Denmark’s government has said it will support Ukraine’s bid for EU membership after the European Commission deemed the country’s candidacy viable.

UPDATED: Denmark's government supports Ukraine EU candidacy 

Ukraine’s bid to be part of the EU got a majority backing in Danish Parliament on Friday after the European Commission backed the bid.

“It is really, really important that Europe opens the door for Ukraine, so that we can get started to ensure that Ukraine can be ready for EU membership,” foreign affairs spokesperson Michael Aastrup told newswire Ritzau.

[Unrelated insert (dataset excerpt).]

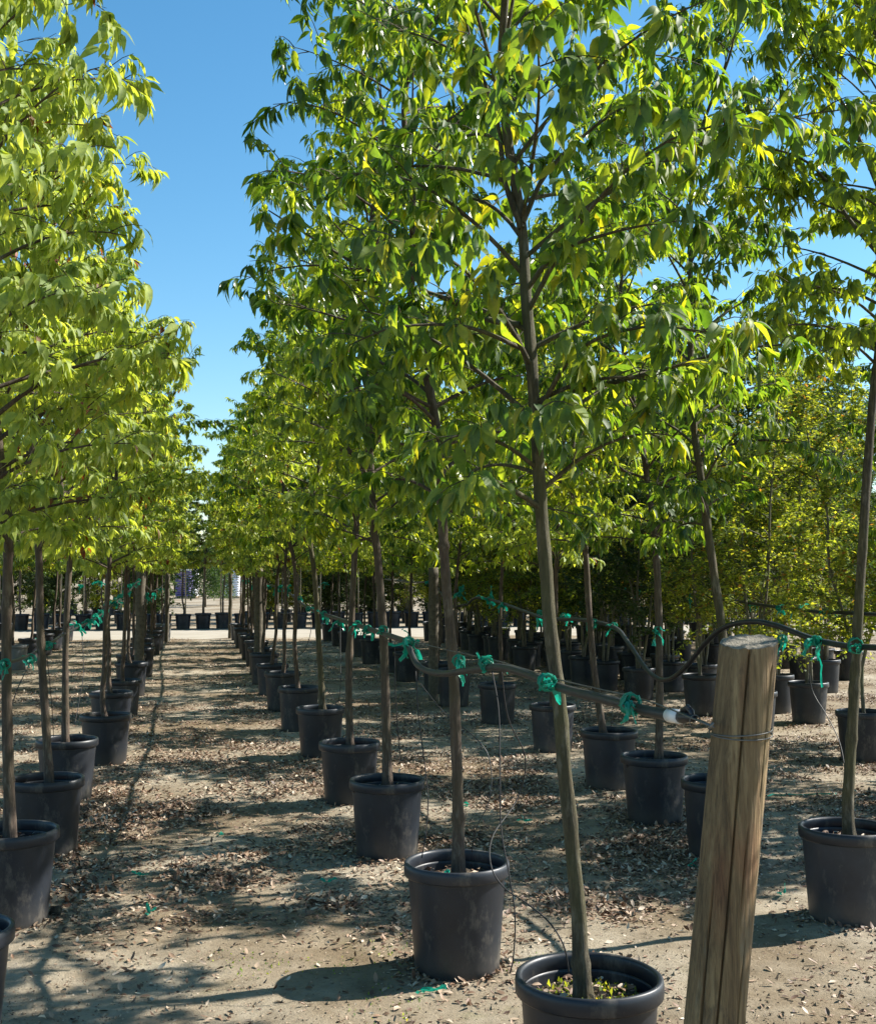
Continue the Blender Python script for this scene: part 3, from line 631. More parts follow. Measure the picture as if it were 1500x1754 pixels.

Foreign Minister Jeppe Kofod said on Twitter that Denmark was looking forward to continuing cooperation with Ukraine on reforms.

The possibility for Ukraine to become part of the EU is conditional on Ukraine implementing reforms – on rule of law, oligarchs, human rights and tackling corruption – European Commission President Ursula von der Leyen said on Friday. She added that “good work has been done.”

Candidacy status is a significant step to joining the EU but the whole process can take years.

“When a candidate’s status is granted, it is not the same as Ukraine being ready to join the EU. There are a large number of criteria to be met and there are a large number of outstanding ones that Ukraine lacks. These are some of the things that are being addressed”, Michael Aastrup said.

Prime Minister Mette Frederiksen will attend a meeting in Brussels next week where the recommendation from the European Commission will be voted and signed off by the EU’s 27 member states. France, Germany and Italy have also already backed Ukraine’s bid but the decision has to be unanimous.

Ukrainian president Volodymyr Zelensky has said that status as a candidate for EU membership is vital to his country, while the country’s foreign minister Dmytro Kuleba has said the question could be decisive in the war to defend Ukraine from invasion by Russia.